Retype all of the data exactly as given.
────
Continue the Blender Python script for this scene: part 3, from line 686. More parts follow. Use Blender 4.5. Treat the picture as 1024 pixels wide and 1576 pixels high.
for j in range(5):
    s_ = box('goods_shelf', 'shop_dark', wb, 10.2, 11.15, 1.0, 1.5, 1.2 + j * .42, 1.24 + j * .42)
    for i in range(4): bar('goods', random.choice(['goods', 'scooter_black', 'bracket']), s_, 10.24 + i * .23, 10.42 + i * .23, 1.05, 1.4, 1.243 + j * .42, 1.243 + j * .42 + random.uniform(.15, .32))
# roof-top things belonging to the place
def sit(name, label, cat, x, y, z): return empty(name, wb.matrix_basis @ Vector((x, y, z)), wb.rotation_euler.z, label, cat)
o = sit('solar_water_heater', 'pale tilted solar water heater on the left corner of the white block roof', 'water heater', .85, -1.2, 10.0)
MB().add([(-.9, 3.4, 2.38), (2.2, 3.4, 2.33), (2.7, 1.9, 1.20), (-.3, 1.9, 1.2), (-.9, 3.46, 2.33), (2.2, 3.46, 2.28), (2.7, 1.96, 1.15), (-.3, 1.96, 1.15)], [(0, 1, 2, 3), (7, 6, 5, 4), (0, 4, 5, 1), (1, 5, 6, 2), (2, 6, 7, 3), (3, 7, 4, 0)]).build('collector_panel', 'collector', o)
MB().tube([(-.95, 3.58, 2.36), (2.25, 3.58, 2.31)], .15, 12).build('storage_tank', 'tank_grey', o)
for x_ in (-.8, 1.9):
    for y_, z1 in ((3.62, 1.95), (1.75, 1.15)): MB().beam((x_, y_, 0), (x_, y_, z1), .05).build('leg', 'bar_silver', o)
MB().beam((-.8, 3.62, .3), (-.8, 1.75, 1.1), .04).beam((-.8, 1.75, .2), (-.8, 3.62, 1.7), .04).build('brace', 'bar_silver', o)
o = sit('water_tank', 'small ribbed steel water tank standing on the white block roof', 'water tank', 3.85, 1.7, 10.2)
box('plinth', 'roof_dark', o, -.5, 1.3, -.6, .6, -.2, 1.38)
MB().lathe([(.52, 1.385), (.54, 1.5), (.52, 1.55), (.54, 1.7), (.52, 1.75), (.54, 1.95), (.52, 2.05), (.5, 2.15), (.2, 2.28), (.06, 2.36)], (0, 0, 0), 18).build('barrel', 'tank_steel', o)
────
→ SOLUTION FOR THIS EXERCISE
Continue the Blender Python script for this scene: part 3, from line 686. More parts follow. Use Blender 4.5. Treat the picture as 1024 pixels wide and 1576 pixels high.
for j in range(5):
    s_ = box('goods_shelf', 'shop_dark', wb, 10.2, 11.15, 1.0, 1.5, 1.2 + j * .42, 1.24 + j * .42)
    for i in range(4): bar('goods', random.choice(['goods', 'scooter_black', 'bracket']), s_, 10.24 + i * .23, 10.42 + i * .23, 1.05, 1.4, 1.243 + j * .42, 1.243 + j * .42 + random.uniform(.15, .32))
# roof-top things belonging to the place
def sit(name, label, cat, x, y, z): return empty(name, wb.matrix_basis @ Vector((x, y, z)), wb.rotation_euler.z, label, cat)
o = sit('solar_water_heater', 'pale tilted solar water heater on the left corner of the white block roof', 'water heater', .85, -1.2, 10.0)
MB().add([(-.9, 3.4, 2.38), (2.2, 3.4, 2.33), (2.7, 1.9, 1.20), (-.3, 1.9, 1.2), (-.9, 3.46, 2.33), (2.2, 3.46, 2.28), (2.7, 1.96, 1.15), (-.3, 1.96, 1.15)], [(0, 1, 2, 3), (7, 6, 5, 4), (0, 4, 5, 1), (1, 5, 6, 2), (2, 6, 7, 3), (3, 7, 4, 0)]).build('collector_panel', 'collector', o)
MB().tube([(-.95, 3.58, 2.36), (2.25, 3.58, 2.31)], .15, 12).build('storage_tank', 'tank_grey', o)
for x_ in (-.8, 1.9):
    for y_, z1 in ((3.62, 1.95), (1.75, 1.15)): MB().beam((x_, y_, 0), (x_, y_, z1), .05).build('leg', 'bar_silver', o)
MB().beam((-.8, 3.62, .3), (-.8, 1.75, 1.1), .04).beam((-.8, 1.75, .2), (-.8, 3.62, 1.7), .04).build('brace', 'bar_silver', o)
o = sit('water_tank', 'small ribbed steel water tank standing on the white block roof', 'water tank', 3.85, 1.7, 10.2)
box('plinth', 'roof_dark', o, -.5, 1.3, -.6, .6, -.2, 1.38)
MB().lathe([(.52, 1.385), (.54, 1.5), (.52, 1.55), (.54, 1.7), (.52, 1.75), (.54, 1.95), (.52, 2.05), (.5, 2.15), (.2, 2.28), (.06, 2.36)], (0, 0, 0), 18).build('barrel', 'tank_steel', o)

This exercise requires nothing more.